Many restaurants stay open during the day, but they cover the entrance with yellow or red curtain, so people dining inside do not offend the fasting people outside.

Near the Iftar stores, these kids were selling Ramadan and Eid greeting cards...

... and this man peddled religious paraphernalia.

At the end of a long day, Iftar shopping done, this man goes home with the booty.

Tuesday, September 02, 2008

How to Foil a Tree Thief

In rural Bangladesh, your iPod, laptop, or fancy digital camera is usually not a target of thieves. After all, what will a poor villager, driven to theft by sheer poverty, do with one of these gadgets? There is no market for them. (Cellphones are a different matter - you must keep them carefully wherever you go.)

Turns out the two things that village thieves go after most are trees and cows.

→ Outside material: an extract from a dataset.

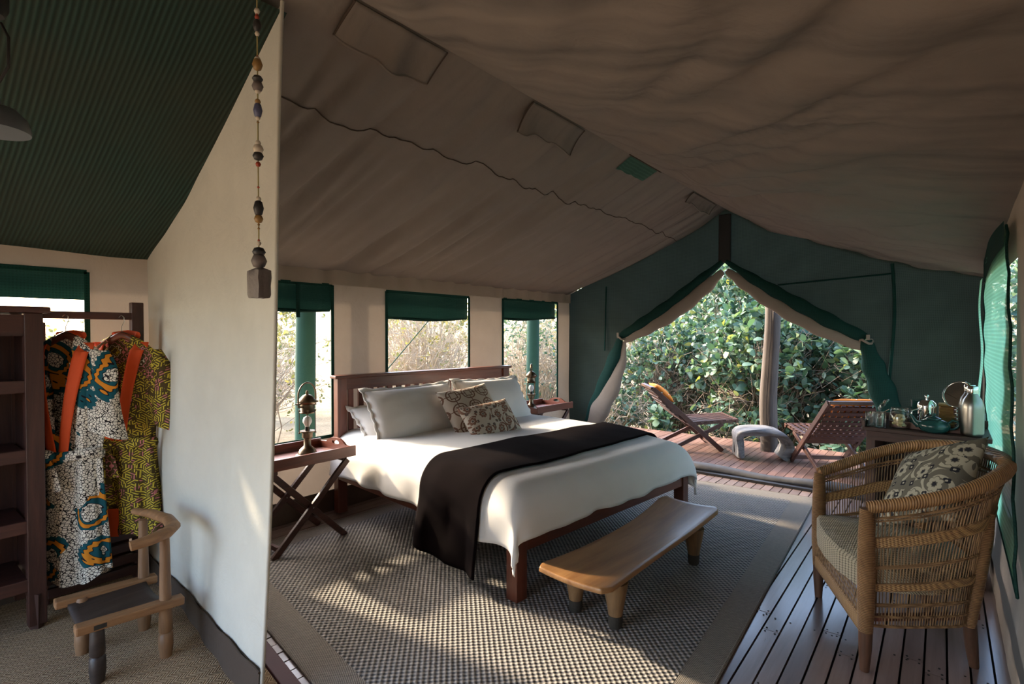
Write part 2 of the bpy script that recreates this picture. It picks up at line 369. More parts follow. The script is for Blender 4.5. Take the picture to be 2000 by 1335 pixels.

Although punishment meted out to cow-thieves is more severe, I think tree-thieves are the worse by far. Think about it. You plant a tree, spend years watching it grow, and one night it is gone. It will take years to grow it back, no matter how much money you throw at it.

My father had to deal with many tree-thieves all his life in his farm. About ten years ago thieves took one of his prized Teak (segun) trees. This was a tree he had planted three or four decades ago. It had weathered many storms and droughts and achieved an impressive girth. Then one morning it was no more.

My father was so upset and enraged that he got his men to dig up the stump, roots and all, and replanted it closer to his bungalow where the thieves would not dare touch it. Lo and behold, after ten years, two shoots from the stump are 20-30 feet tall. Two new shoots emerged this year. The tree has new life.

So there you have it - adapt to a new timescale and you too can foil a tree thief!